■ **THE EXERCISE**: Restate each of the lines given below, word for word.

* * * * * * *

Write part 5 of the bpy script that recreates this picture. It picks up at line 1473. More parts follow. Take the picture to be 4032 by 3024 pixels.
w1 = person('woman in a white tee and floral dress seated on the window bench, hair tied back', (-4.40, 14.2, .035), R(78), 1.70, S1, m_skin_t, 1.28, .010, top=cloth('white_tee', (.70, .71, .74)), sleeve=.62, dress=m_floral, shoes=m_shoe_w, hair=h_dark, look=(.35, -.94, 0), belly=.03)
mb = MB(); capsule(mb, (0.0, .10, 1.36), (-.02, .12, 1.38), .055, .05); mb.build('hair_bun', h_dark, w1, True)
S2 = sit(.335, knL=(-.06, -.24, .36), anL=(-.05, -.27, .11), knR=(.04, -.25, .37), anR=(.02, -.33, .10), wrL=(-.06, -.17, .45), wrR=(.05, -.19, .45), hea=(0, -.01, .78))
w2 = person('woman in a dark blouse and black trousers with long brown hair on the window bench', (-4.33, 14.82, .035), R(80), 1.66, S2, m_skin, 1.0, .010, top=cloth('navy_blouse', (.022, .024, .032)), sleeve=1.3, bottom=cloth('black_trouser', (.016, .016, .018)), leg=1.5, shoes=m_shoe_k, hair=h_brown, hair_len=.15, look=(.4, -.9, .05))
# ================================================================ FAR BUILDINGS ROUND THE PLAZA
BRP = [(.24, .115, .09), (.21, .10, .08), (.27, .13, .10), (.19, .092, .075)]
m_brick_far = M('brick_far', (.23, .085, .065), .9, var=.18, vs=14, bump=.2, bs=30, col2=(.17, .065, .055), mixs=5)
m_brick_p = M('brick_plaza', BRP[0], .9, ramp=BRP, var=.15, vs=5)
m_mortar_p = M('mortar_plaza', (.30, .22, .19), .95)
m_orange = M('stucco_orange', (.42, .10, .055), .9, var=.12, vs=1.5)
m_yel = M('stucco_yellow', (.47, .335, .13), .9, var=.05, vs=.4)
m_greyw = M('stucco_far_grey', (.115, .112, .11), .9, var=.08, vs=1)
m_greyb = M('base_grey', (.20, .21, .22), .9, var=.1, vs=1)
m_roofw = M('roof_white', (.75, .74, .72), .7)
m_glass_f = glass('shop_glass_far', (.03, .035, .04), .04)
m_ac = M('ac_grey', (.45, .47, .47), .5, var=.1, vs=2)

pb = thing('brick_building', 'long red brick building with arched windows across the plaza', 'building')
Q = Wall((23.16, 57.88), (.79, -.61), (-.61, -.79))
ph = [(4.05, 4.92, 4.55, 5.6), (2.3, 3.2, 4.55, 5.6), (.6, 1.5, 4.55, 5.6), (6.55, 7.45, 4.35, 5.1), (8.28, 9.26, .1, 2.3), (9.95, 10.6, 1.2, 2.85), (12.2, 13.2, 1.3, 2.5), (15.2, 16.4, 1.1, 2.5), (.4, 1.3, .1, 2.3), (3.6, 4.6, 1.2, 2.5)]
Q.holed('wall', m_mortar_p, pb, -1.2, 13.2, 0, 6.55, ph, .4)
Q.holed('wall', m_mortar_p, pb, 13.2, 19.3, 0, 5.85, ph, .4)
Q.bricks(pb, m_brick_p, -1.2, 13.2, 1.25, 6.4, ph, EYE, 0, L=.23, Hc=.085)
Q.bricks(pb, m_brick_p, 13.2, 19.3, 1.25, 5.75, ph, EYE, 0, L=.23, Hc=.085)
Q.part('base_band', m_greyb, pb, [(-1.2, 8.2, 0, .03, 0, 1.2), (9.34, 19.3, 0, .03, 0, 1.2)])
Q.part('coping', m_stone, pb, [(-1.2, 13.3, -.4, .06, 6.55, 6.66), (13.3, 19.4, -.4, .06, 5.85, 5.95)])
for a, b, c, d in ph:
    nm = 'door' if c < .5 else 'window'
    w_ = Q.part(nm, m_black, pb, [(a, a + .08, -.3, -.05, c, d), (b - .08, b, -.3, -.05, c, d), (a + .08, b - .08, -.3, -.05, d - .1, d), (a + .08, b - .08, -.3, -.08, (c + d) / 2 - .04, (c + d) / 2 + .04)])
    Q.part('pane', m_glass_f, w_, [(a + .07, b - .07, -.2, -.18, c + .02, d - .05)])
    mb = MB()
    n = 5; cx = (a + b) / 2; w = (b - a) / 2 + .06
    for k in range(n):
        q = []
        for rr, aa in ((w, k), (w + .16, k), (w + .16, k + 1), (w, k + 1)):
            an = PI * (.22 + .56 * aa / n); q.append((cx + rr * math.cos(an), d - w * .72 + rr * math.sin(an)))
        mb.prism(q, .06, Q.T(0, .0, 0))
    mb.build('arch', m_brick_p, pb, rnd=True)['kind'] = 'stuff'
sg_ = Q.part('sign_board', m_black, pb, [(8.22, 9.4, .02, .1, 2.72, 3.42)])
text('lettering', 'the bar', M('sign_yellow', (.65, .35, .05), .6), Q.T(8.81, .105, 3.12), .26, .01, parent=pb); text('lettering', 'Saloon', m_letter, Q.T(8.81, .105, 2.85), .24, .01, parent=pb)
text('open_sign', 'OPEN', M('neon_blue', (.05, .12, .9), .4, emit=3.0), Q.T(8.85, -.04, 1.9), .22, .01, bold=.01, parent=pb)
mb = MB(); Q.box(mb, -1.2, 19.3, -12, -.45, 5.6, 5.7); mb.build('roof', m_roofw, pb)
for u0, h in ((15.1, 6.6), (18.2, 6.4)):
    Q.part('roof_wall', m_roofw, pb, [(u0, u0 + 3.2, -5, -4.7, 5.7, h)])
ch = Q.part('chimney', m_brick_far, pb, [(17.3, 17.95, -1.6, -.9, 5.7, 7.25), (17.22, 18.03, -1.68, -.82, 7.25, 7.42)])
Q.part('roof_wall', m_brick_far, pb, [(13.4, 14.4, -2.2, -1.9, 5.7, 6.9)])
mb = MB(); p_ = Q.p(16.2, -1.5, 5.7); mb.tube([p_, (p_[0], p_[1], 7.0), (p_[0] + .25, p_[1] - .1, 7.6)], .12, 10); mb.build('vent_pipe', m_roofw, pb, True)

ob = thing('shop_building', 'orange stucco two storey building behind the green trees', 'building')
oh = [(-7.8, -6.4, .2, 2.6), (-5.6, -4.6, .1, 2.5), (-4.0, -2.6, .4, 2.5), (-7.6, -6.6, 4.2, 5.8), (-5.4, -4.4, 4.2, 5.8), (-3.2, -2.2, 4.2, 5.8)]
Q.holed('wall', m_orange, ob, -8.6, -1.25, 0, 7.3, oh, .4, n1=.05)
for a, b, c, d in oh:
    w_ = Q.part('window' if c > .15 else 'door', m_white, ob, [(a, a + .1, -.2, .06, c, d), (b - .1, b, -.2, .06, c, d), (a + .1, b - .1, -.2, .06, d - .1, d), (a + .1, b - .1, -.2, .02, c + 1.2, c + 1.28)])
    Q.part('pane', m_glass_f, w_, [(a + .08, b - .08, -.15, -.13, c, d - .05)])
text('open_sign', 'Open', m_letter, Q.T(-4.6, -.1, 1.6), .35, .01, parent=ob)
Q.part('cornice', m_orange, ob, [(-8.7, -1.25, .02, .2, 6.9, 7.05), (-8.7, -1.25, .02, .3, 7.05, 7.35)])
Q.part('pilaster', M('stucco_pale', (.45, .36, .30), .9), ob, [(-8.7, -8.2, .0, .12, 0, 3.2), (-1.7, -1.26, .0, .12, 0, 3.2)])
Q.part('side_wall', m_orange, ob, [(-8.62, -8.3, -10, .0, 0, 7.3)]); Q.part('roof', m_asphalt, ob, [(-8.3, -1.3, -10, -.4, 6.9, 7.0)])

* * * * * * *

■ **RESULT BELOW**:
Write part 5 of the bpy script that recreates this picture. It picks up at line 1473. More parts follow. Take the picture to be 4032 by 3024 pixels.
w1 = person('woman in a white tee and floral dress seated on the window bench, hair tied back', (-4.40, 14.2, .035), R(78), 1.70, S1, m_skin_t, 1.28, .010, top=cloth('white_tee', (.70, .71, .74)), sleeve=.62, dress=m_floral, shoes=m_shoe_w, hair=h_dark, look=(.35, -.94, 0), belly=.03)
mb = MB(); capsule(mb, (0.0, .10, 1.36), (-.02, .12, 1.38), .055, .05); mb.build('hair_bun', h_dark, w1, True)
S2 = sit(.335, knL=(-.06, -.24, .36), anL=(-.05, -.27, .11), knR=(.04, -.25, .37), anR=(.02, -.33, .10), wrL=(-.06, -.17, .45), wrR=(.05, -.19, .45), hea=(0, -.01, .78))
w2 = person('woman in a dark blouse and black trousers with long brown hair on the window bench', (-4.33, 14.82, .035), R(80), 1.66, S2, m_skin, 1.0, .010, top=cloth('navy_blouse', (.022, .024, .032)), sleeve=1.3, bottom=cloth('black_trouser', (.016, .016, .018)), leg=1.5, shoes=m_shoe_k, hair=h_brown, hair_len=.15, look=(.4, -.9, .05))
# ================================================================ FAR BUILDINGS ROUND THE PLAZA
BRP = [(.24, .115, .09), (.21, .10, .08), (.27, .13, .10), (.19, .092, .075)]
m_brick_far = M('brick_far', (.23, .085, .065), .9, var=.18, vs=14, bump=.2, bs=30, col2=(.17, .065, .055), mixs=5)
m_brick_p = M('brick_plaza', BRP[0], .9, ramp=BRP, var=.15, vs=5)
m_mortar_p = M('mortar_plaza', (.30, .22, .19), .95)
m_orange = M('stucco_orange', (.42, .10, .055), .9, var=.12, vs=1.5)
m_yel = M('stucco_yellow', (.47, .335, .13), .9, var=.05, vs=.4)
m_greyw = M('stucco_far_grey', (.115, .112, .11), .9, var=.08, vs=1)
m_greyb = M('base_grey', (.20, .21, .22), .9, var=.1, vs=1)
m_roofw = M('roof_white', (.75, .74, .72), .7)
m_glass_f = glass('shop_glass_far', (.03, .035, .04), .04)
m_ac = M('ac_grey', (.45, .47, .47), .5, var=.1, vs=2)

pb = thing('brick_building', 'long red brick building with arched windows across the plaza', 'building')
Q = Wall((23.16, 57.88), (.79, -.61), (-.61, -.79))
ph = [(4.05, 4.92, 4.55, 5.6), (2.3, 3.2, 4.55, 5.6), (.6, 1.5, 4.55, 5.6), (6.55, 7.45, 4.35, 5.1), (8.28, 9.26, .1, 2.3), (9.95, 10.6, 1.2, 2.85), (12.2, 13.2, 1.3, 2.5), (15.2, 16.4, 1.1, 2.5), (.4, 1.3, .1, 2.3), (3.6, 4.6, 1.2, 2.5)]
Q.holed('wall', m_mortar_p, pb, -1.2, 13.2, 0, 6.55, ph, .4)
Q.holed('wall', m_mortar_p, pb, 13.2, 19.3, 0, 5.85, ph, .4)
Q.bricks(pb, m_brick_p, -1.2, 13.2, 1.25, 6.4, ph, EYE, 0, L=.23, Hc=.085)
Q.bricks(pb, m_brick_p, 13.2, 19.3, 1.25, 5.75, ph, EYE, 0, L=.23, Hc=.085)
Q.part('base_band', m_greyb, pb, [(-1.2, 8.2, 0, .03, 0, 1.2), (9.34, 19.3, 0, .03, 0, 1.2)])
Q.part('coping', m_stone, pb, [(-1.2, 13.3, -.4, .06, 6.55, 6.66), (13.3, 19.4, -.4, .06, 5.85, 5.95)])
for a, b, c, d in ph:
    nm = 'door' if c < .5 else 'window'
    w_ = Q.part(nm, m_black, pb, [(a, a + .08, -.3, -.05, c, d), (b - .08, b, -.3, -.05, c, d), (a + .08, b - .08, -.3, -.05, d - .1, d), (a + .08, b - .08, -.3, -.08, (c + d) / 2 - .04, (c + d) / 2 + .04)])
    Q.part('pane', m_glass_f, w_, [(a + .07, b - .07, -.2, -.18, c + .02, d - .05)])
    mb = MB()
    n = 5; cx = (a + b) / 2; w = (b - a) / 2 + .06
    for k in range(n):
        q = []
        for rr, aa in ((w, k), (w + .16, k), (w + .16, k + 1), (w, k + 1)):
            an = PI * (.22 + .56 * aa / n); q.append((cx + rr * math.cos(an), d - w * .72 + rr * math.sin(an)))
        mb.prism(q, .06, Q.T(0, .0, 0))
    mb.build('arch', m_brick_p, pb, rnd=True)['kind'] = 'stuff'
sg_ = Q.part('sign_board', m_black, pb, [(8.22, 9.4, .02, .1, 2.72, 3.42)])
text('lettering', 'the bar', M('sign_yellow', (.65, .35, .05), .6), Q.T(8.81, .105, 3.12), .26, .01, parent=pb); text('lettering', 'Saloon', m_letter, Q.T(8.81, .105, 2.85), .24, .01, parent=pb)
text('open_sign', 'OPEN', M('neon_blue', (.05, .12, .9), .4, emit=3.0), Q.T(8.85, -.04, 1.9), .22, .01, bold=.01, parent=pb)
mb = MB(); Q.box(mb, -1.2, 19.3, -12, -.45, 5.6, 5.7); mb.build('roof', m_roofw, pb)
for u0, h in ((15.1, 6.6), (18.2, 6.4)):
    Q.part('roof_wall', m_roofw, pb, [(u0, u0 + 3.2, -5, -4.7, 5.7, h)])
ch = Q.part('chimney', m_brick_far, pb, [(17.3, 17.95, -1.6, -.9, 5.7, 7.25), (17.22, 18.03, -1.68, -.82, 7.25, 7.42)])
Q.part('roof_wall', m_brick_far, pb, [(13.4, 14.4, -2.2, -1.9, 5.7, 6.9)])
mb = MB(); p_ = Q.p(16.2, -1.5, 5.7); mb.tube([p_, (p_[0], p_[1], 7.0), (p_[0] + .25, p_[1] - .1, 7.6)], .12, 10); mb.build('vent_pipe', m_roofw, pb, True)

ob = thing('shop_building', 'orange stucco two storey building behind the green trees', 'building')
oh = [(-7.8, -6.4, .2, 2.6), (-5.6, -4.6, .1, 2.5), (-4.0, -2.6, .4, 2.5), (-7.6, -6.6, 4.2, 5.8), (-5.4, -4.4, 4.2, 5.8), (-3.2, -2.2, 4.2, 5.8)]
Q.holed('wall', m_orange, ob, -8.6, -1.25, 0, 7.3, oh, .4, n1=.05)
for a, b, c, d in oh:
    w_ = Q.part('window' if c > .15 else 'door', m_white, ob, [(a, a + .1, -.2, .06, c, d), (b - .1, b, -.2, .06, c, d), (a + .1, b - .1, -.2, .06, d - .1, d), (a + .1, b - .1, -.2, .02, c + 1.2, c + 1.28)])
    Q.part('pane', m_glass_f, w_, [(a + .08, b - .08, -.15, -.13, c, d - .05)])
text('open_sign', 'Open', m_letter, Q.T(-4.6, -.1, 1.6), .35, .01, parent=ob)
Q.part('cornice', m_orange, ob, [(-8.7, -1.25, .02, .2, 6.9, 7.05), (-8.7, -1.25, .02, .3, 7.05, 7.35)])
Q.part('pilaster', M('stucco_pale', (.45, .36, .30), .9), ob, [(-8.7, -8.2, .0, .12, 0, 3.2), (-1.7, -1.26, .0, .12, 0, 3.2)])
Q.part('side_wall', m_orange, ob, [(-8.62, -8.3, -10, .0, 0, 7.3)]); Q.part('roof', m_asphalt, ob, [(-8.3, -1.3, -10, -.4, 6.9, 7.0)])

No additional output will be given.